Wednesday, June 02, 2010

Gov. Paterson's Plan B: Let The Next Governor Lay Off State Workers

After a federal court rejected Gov. David Paterson's attempt to furlough state workers in order to close a massive state deficit, the New York Democrat looked about for a plan B.

He found it.

It's called passing the buck to the next governor. He figures that the solution for the current financial mess is to start firing state workers beginning in January 2011, when the next governor takes office but that is due in large part to deals made with various unions.
The reason for the delay: the hazy legal status of the "memorandum of understanding" his administration signed last summer with two of the largest state worker unions, CSEA and PEF. The agreement included a no-layoffs pledge through 2010 in exchange for the unions' support for a Tier V pension plan.

The unions argue the memo is a binding agreement; Paterson contends the state fiscal crisis and looming $9.2 billion deficit justifies amending it.

"I don't think the memorandum of understanding is one that could not be changed because of events not within the contemplation of the parties," Paterson said Tuesday at a Manhattan news conference, using legal phrasing appropriate to his recent dealings with union leaders.
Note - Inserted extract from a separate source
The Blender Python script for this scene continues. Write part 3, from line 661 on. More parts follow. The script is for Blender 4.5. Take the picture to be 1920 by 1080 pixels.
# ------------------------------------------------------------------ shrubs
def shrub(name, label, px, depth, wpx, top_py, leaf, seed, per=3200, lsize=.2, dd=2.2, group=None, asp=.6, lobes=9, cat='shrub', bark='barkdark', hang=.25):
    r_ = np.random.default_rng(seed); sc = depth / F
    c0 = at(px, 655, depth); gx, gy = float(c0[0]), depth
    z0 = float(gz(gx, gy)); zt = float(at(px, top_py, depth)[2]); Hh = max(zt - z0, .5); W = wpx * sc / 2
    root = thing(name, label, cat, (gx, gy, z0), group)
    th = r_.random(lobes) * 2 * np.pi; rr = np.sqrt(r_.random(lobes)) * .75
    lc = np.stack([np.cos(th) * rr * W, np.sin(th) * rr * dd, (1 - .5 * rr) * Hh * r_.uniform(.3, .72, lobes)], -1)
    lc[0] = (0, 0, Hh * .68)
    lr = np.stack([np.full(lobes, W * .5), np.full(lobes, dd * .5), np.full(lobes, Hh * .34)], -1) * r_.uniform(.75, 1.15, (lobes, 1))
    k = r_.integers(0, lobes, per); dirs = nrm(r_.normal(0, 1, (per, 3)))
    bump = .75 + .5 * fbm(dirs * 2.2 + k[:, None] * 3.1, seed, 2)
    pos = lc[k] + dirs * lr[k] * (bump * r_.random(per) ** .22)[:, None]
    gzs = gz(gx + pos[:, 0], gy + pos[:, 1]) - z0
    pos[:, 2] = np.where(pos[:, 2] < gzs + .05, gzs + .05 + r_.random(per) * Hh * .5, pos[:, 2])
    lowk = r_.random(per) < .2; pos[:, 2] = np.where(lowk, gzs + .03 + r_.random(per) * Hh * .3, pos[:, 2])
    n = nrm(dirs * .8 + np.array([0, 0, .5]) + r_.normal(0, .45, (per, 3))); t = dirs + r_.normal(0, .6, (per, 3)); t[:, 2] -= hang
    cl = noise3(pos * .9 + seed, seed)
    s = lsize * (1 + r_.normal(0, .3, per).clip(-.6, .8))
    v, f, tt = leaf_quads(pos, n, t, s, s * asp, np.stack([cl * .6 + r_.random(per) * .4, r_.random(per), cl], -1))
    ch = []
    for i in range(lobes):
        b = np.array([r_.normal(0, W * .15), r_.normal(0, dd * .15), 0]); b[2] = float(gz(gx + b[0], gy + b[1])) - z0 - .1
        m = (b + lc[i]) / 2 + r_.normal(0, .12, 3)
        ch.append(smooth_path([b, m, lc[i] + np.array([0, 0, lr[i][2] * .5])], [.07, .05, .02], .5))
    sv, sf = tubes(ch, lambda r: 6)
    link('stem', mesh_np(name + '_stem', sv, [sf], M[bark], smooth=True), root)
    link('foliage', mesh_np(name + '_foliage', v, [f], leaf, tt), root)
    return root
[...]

"Everybody was saying that the economy would change by the third quarter of 2009. That didn't happen," Paterson said. " ... Obviously if the situation got worse, we would look at perhaps speeding up the (layoff) plan and challenging the memorandum of understanding. But the reality is right now it takes a long period of time to schedule the layoffs, so I want it ready to go on Jan. 1 so that the next governor has this option, should the next governor choose to use it."

Paterson's executive budget proposal included $250 million in state work force cuts. The larger public workers unions have adamantly resisted concessions talks. Instead, union leaders offered suggestions for less overtime and cutting non-union consultants under state contract.
The unions refuse to recognize the financial reality of the state's situation and continue to demand their cut regardless of how much it hurts the state's financial future.

Apparently $9 billion in deficits is not sufficient to get the unions to come to the table - or get the courts to realize that we are indeed talking about a financial emergency that requires furloughs to avoid major layoffs.

Now, we've got a situation where there are not only no furloughs, but no layoffs for the foreseeable future. That means that the state can't close the budget deficit through workplace efficiencies - leaving the door open to more tax hikes and fees to close the gaping deficit.